The theoretical problem is fairly straightforward: the continental and oceanic plates ride on a 1,800-mile-thick layer of hot, churning mantle rock. The flowing mantle is driven by heat from Earth’s molten core. Like boiling water in a pot, the mantle rock should flow roughly in a circular pattern: as hot rock rises and cool rock sinks, the horizontal extent of the flow should be about the same length as the 1,800- mile depth of the flow. But the horizontal flow--as marked by the boundaries of the tectonic plates at Earth’s surface--is not 1,800 miles wide but closer to 6,000 miles, on average.

Most geologists have assumed that the steely tensile strength of crustal plates might be squashing the mantle flow, making it spread out near Earth’s surface. But Bunge has used a supercomputer to create a highly realistic three-dimensional model of mantle flow, and he’s shown that it is independent of the plates. The shape of the flow seems to depend entirely on how friction in the mantle increases with depth.

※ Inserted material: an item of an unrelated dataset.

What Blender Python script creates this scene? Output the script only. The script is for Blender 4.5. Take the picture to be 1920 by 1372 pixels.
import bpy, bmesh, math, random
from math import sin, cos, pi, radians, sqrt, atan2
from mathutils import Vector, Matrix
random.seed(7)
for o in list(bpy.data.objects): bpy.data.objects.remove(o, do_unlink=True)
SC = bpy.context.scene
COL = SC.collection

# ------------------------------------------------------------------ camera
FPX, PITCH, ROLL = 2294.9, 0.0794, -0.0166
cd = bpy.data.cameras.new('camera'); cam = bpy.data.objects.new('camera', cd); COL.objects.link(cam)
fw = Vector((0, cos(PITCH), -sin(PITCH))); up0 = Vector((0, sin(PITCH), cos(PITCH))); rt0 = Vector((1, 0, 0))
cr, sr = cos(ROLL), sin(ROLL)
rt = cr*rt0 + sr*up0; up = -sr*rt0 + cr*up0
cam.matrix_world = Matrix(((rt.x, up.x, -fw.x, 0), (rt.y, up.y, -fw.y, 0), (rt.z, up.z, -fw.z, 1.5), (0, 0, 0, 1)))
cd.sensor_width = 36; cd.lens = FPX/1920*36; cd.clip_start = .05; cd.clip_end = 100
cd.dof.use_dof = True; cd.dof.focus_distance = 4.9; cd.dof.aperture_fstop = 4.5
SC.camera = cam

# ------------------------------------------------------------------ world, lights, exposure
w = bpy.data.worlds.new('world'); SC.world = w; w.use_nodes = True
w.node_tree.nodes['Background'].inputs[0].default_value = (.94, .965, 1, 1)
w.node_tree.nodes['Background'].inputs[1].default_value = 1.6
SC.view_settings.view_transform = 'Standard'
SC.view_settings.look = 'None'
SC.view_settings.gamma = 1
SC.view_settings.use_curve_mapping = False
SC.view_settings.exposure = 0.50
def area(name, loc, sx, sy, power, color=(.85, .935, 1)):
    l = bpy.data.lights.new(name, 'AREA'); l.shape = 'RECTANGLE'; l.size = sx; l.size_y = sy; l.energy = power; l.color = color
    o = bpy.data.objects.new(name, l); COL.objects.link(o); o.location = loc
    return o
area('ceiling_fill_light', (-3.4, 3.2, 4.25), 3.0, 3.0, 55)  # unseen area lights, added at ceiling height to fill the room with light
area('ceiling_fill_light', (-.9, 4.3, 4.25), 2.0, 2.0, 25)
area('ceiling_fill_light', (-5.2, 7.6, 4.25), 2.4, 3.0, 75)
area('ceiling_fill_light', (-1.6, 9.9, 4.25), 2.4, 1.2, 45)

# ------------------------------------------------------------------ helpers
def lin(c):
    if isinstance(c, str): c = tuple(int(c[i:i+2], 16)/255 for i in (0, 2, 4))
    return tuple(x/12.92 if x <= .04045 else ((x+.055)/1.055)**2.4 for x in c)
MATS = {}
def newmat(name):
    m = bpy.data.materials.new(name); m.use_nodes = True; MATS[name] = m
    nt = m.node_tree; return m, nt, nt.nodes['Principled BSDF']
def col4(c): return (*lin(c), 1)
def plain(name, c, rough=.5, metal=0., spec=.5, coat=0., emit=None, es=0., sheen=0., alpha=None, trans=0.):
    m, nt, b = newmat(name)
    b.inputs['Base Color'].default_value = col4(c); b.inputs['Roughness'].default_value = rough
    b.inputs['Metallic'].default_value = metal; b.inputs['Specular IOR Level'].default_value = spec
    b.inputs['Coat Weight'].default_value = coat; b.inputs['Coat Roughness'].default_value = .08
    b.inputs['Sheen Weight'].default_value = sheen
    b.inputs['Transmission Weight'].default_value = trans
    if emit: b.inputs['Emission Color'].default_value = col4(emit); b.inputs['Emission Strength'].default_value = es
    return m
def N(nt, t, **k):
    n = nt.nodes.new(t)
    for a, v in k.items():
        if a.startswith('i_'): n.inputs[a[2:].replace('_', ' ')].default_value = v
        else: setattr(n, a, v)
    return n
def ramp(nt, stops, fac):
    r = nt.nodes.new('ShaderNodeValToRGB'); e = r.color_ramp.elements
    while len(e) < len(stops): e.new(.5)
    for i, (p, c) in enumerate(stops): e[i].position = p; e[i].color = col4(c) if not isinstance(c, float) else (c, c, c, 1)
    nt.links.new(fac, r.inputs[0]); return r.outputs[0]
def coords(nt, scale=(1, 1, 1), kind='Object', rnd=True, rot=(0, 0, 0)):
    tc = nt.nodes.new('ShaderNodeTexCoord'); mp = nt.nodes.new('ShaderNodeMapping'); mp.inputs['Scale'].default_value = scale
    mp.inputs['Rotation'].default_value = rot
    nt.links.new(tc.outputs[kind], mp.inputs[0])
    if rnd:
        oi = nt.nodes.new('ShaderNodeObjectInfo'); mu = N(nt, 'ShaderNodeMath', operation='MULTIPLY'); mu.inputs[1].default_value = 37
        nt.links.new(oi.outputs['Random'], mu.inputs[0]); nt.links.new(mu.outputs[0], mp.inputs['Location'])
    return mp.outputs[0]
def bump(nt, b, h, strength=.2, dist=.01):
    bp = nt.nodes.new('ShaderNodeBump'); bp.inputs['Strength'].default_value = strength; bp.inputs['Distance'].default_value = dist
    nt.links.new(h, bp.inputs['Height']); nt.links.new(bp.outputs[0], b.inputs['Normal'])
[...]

Bunge generated two plateless models of the mantle--one of which assumed uniform mantle friction, and another in which mantle friction increased markedly with depth, the result of pressure compressing the rock. Only the latter model duplicated real-world mantle flow--even in the absence of surface plates. Because the mantle meets less resistance to its flow near the surface, it spreads out, distorting what would otherwise be the neat, nearly circular flow pattern predicted by theory.

To test whether the mantle’s squashed pattern might also be caused by the plates themselves, Bunge imposed 6,000-mile-wide extra-strong plates on both models. Again, only the model with increasing friction showed realistic mantle flow. We are the first to move the problem away from the plates and back to the mantle, says Bunge. By making this one assumption, we turn a fairly unrealistic model into a very realistic one.